Pictures stay out of the copy; restate everything else in the material exactly.

>> START

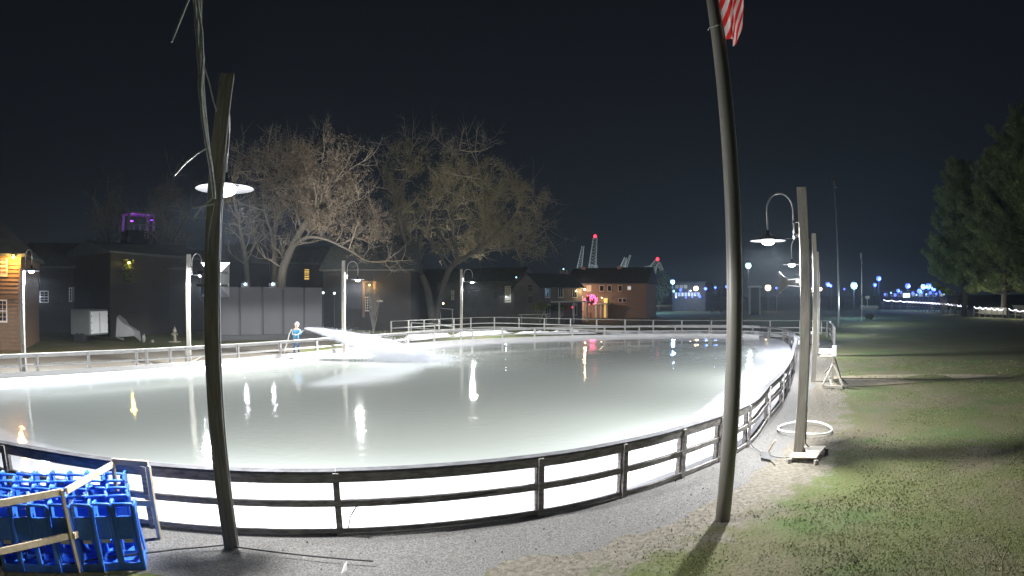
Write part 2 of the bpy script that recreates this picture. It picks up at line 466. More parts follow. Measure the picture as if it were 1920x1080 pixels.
# smooth rails follow LOOP on the curve; split into grey near half and whitened far half
def idx_of(p): return min(range(NL), key=lambda i: (LOOP[i]-p).length)
def loop_slice(i0, i1):
    P = [LOOP[i % NL] for i in range(i0, i1+1)]; N = [LN[i % NL] for i in range(i0, i1+1)]; return P, N
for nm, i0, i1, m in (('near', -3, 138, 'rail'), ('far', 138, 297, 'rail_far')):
    P, N = loop_slice(i0, i1)
    if nm == 'near':
        cuts_ = [-3, 0, 10, 20, 30, 40, 50, 60, 70, 80, 90, 100, 110, 120, 130, 138]; rj = random.Random(4)
        for c0_, c1_ in zip(cuts_, cuts_[1:]):
            P2_, N2_ = loop_slice(c0_, c1_); P2_ = [q.copy() for q in P2_]
            tt = (P2_[1]-P2_[0]).normalized(); P2_[0] += tt*.006; tt = (P2_[-1]-P2_[-2]).normalized(); P2_[-1] -= tt*.006
            j = rj.uniform(-.005, .005); k_ = rj.uniform(-.008, .008)
            ribbon(P2_, N2_, -.13+k_, .055+k_, 1.045+j, 1.085+j, 'cap_board', 'rail_cap', fence)
            ribbon(P2_, N2_, .012+k_*.4, .05+k_*.4, .90+j, 1.044+j, 'top_rail', m, fence)
            ribbon(P2_, N2_, .012+k_*.4, .05+k_*.4, .50-j, .60-j, 'mid_rail', m, fence)
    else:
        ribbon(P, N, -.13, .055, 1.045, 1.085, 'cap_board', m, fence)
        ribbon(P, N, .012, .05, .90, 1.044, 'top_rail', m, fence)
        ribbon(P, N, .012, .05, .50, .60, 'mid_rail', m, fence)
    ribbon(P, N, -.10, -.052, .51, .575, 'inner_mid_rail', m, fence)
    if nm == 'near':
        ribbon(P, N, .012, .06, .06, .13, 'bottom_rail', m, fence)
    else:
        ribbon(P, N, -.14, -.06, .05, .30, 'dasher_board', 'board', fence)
for p in posts:
    i = idx_of(p); t = Vector((-LN[i].y, LN[i].x)); ang = math.atan2(t.y, t.x)
    w = .10; mb = MB()
    mb.box((p.x-LN[i].x*.04, p.y-LN[i].y*.04, .52), (w, .09, 1.045), rz=ang)
    mb.box((p.x+LN[i].x*.075, p.y+LN[i].y*.075, .54), (w*.95, .045, 1.03), rz=ang)
    mb.build('post', 'rail' if (i < 138 or i > 296) else 'rail_far', fence)

# outer fence of the far walkway
OP = [G(733, 602, 1.35), G(766, 600.5, 1.35), G(850, 597, 1.35), G(927, 594.5, 1.35), G(1070, 597.5, 1.35), G(1225, 600, 1.35), G(1390, 601, 1.35), G(1540, 601, 1.35)]
OP = [Vector((p.x, p.y)) for p in OP]+[Vector((27.6, 45.0)), Vector((24.0, 38.5))]
op = cr(OP, 8, closed=False); on = normals(op, False)
of = empty('walkway_fence', (op[0].x, op[0].y, 0), 'outer railing of the far walkway, pale thin rails behind the rink fence', 'fence')
ribbon(op, on, -.05, .09, 1.31, 1.35, 'cap_board', 'rail_far', of)
ribbon(op, on, .0, .04, .62, .72, 'mid_rail', 'rail_far', of)
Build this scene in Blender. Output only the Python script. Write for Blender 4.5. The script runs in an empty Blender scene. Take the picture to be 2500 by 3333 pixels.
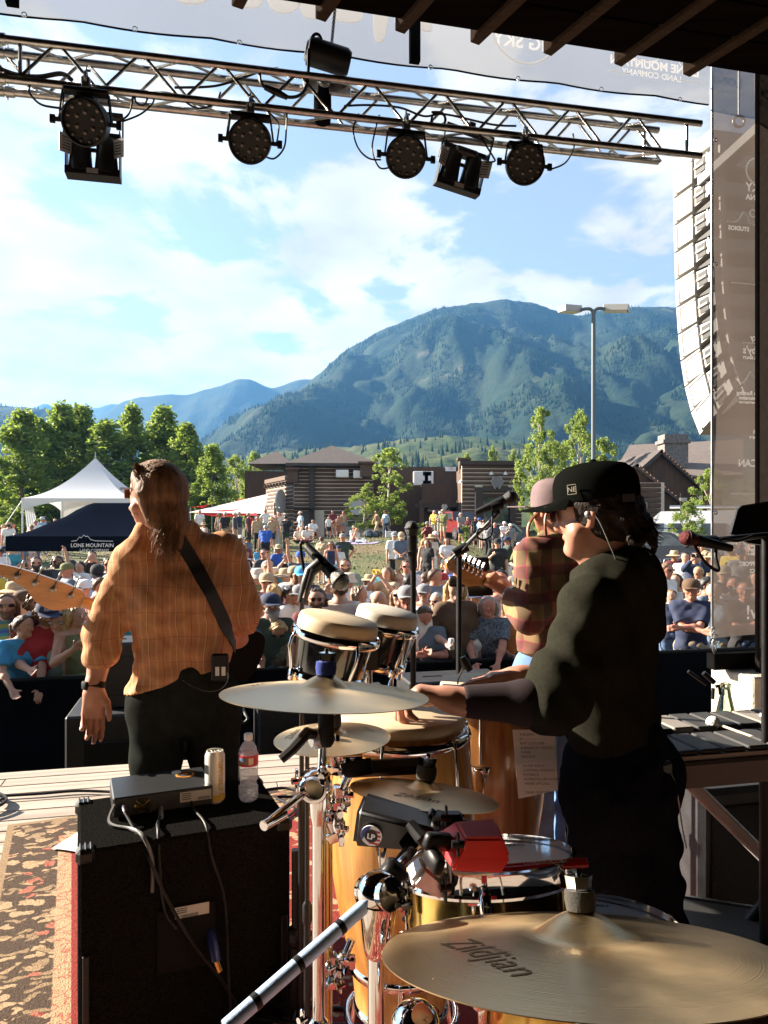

>> END

- _WRITTEN ANSWER_
Write part 2 of the bpy script that recreates this picture. It picks up at line 466. More parts follow. Measure the picture as if it were 1920x1080 pixels.
# smooth rails follow LOOP on the curve; split into grey near half and whitened far half
def idx_of(p): return min(range(NL), key=lambda i: (LOOP[i]-p).length)
def loop_slice(i0, i1):
    P = [LOOP[i % NL] for i in range(i0, i1+1)]; N = [LN[i % NL] for i in range(i0, i1+1)]; return P, N
for nm, i0, i1, m in (('near', -3, 138, 'rail'), ('far', 138, 297, 'rail_far')):
    P, N = loop_slice(i0, i1)
    if nm == 'near':
        cuts_ = [-3, 0, 10, 20, 30, 40, 50, 60, 70, 80, 90, 100, 110, 120, 130, 138]; rj = random.Random(4)
        for c0_, c1_ in zip(cuts_, cuts_[1:]):
            P2_, N2_ = loop_slice(c0_, c1_); P2_ = [q.copy() for q in P2_]
            tt = (P2_[1]-P2_[0]).normalized(); P2_[0] += tt*.006; tt = (P2_[-1]-P2_[-2]).normalized(); P2_[-1] -= tt*.006
            j = rj.uniform(-.005, .005); k_ = rj.uniform(-.008, .008)
            ribbon(P2_, N2_, -.13+k_, .055+k_, 1.045+j, 1.085+j, 'cap_board', 'rail_cap', fence)
            ribbon(P2_, N2_, .012+k_*.4, .05+k_*.4, .90+j, 1.044+j, 'top_rail', m, fence)
            ribbon(P2_, N2_, .012+k_*.4, .05+k_*.4, .50-j, .60-j, 'mid_rail', m, fence)
    else:
        ribbon(P, N, -.13, .055, 1.045, 1.085, 'cap_board', m, fence)
        ribbon(P, N, .012, .05, .90, 1.044, 'top_rail', m, fence)
        ribbon(P, N, .012, .05, .50, .60, 'mid_rail', m, fence)
    ribbon(P, N, -.10, -.052, .51, .575, 'inner_mid_rail', m, fence)
    if nm == 'near':
        ribbon(P, N, .012, .06, .06, .13, 'bottom_rail', m, fence)
    else:
        ribbon(P, N, -.14, -.06, .05, .30, 'dasher_board', 'board', fence)
for p in posts:
    i = idx_of(p); t = Vector((-LN[i].y, LN[i].x)); ang = math.atan2(t.y, t.x)
    w = .10; mb = MB()
    mb.box((p.x-LN[i].x*.04, p.y-LN[i].y*.04, .52), (w, .09, 1.045), rz=ang)
    mb.box((p.x+LN[i].x*.075, p.y+LN[i].y*.075, .54), (w*.95, .045, 1.03), rz=ang)
    mb.build('post', 'rail' if (i < 138 or i > 296) else 'rail_far', fence)

# outer fence of the far walkway
OP = [G(733, 602, 1.35), G(766, 600.5, 1.35), G(850, 597, 1.35), G(927, 594.5, 1.35), G(1070, 597.5, 1.35), G(1225, 600, 1.35), G(1390, 601, 1.35), G(1540, 601, 1.35)]
OP = [Vector((p.x, p.y)) for p in OP]+[Vector((27.6, 45.0)), Vector((24.0, 38.5))]
op = cr(OP, 8, closed=False); on = normals(op, False)
of = empty('walkway_fence', (op[0].x, op[0].y, 0), 'outer railing of the far walkway, pale thin rails behind the rink fence', 'fence')
ribbon(op, on, -.05, .09, 1.31, 1.35, 'cap_board', 'rail_far', of)
ribbon(op, on, .0, .04, .62, .72, 'mid_rail', 'rail_far', of)
Build this scene in Blender. Output only the Python script. Write for Blender 4.5. The script runs in an empty Blender scene. Take the picture to be 2500 by 3333 pixels.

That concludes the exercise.